The fingerprints of equality seekers in the legal profession are to be found all over the CBA Legal Futures Initiative’s final report, issued last August. The recommendations in the report support enhancing the diversity of our profession through a number of mechanisms, including:
- Law firm compliance with diversity-related principles that reflect legal and ethical requirements
- Uniform collection and publication of quantitative and qualitative data about the demographic composition of all legal service providers as well as law students entering and exiting law schools
- Expansion of law school admission criteria to consider factors that would include an applicant’s life experience
- Mandating that law society governing boards include appointed members selected through a process designed to fill gaps in experience, skills and diversity
Already we are able to point to progress being made in these areas.
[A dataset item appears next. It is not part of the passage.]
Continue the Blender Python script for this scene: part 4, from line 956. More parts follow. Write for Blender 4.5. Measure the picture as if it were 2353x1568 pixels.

The recommendation relating to appointment of law society directors, for example, is being implemented in Manitoba where the provincial government recently introduced a number of amendments to The Legal Profession Act.
The proposed amendments included in Bill 19 include altering the composition of the governing body of benchers to provide for a more diverse and representative body.
Law Society Past President Karen Clearwater explained in the May 2015 issue of Communiqué 2.0 that the Benchers considered how to address a lack of diversity, in skills, experience, gender, culture and more, around their table. The solution they came to was two-pronged:
- Increase the appointed lay representation around the table; and
- Fill in gaps in skills and diversity through a mixture of appointed and elected benchers.
The provisions of Bill 19 reflect this thinking. The number of lay benchers has been increased from four to six, while the number of elected benchers representing geographic regions has been decreased. Importantly, and following upon the recommendations from the Futures report, four new unelected positions have been created for appointment by the benchers themselves, using a new process that takes into account new criteria to be established by the benchers, such as “the need for representation by region, demographics, type of law practice, or professional, leadership or management skills.”
A similar approach is already in place in Nova Scotia, where the Barristers’ Society has three member-at-large positions, reserved to fill demographic gaps that have been identified within Council, including gender or sexual orientation, geographic representation, race, practice area, and practice venue.
The Nova Scotia Barristers’ Society is also leading the way in the adoption of entity regulation. Along with law societies in Alberta, Ontario, and Manitoba, the Barristers’ Society is examining how to make regulation broader and more proactive in ensuring ethical conduct by lawyers. The Barristers’ Society is guided by its regulatory objective to promote diversity, inclusion, substantive equality and freedom from discrimination in the delivery of legal services and the justice system. Their approach to entity regulation will likely show progress towards a more diverse and equitable profession – and can serve as a model for other jurisdictions.
In setting out its roadmap for the future, the CBA Legal Futures Initiative acknowledged that the legal profession needs to become more diverse to better reflect the population it serves – but that the market alone cannot correct the continued homogeneity of our profession. Reform of the profession will not reach its full potential unless we change the very fibre of the legal profession. And that kind of meaningful inclusivity will not occur until we make changes in the ways we educate, train, and regulate lawyers – can you help us get there?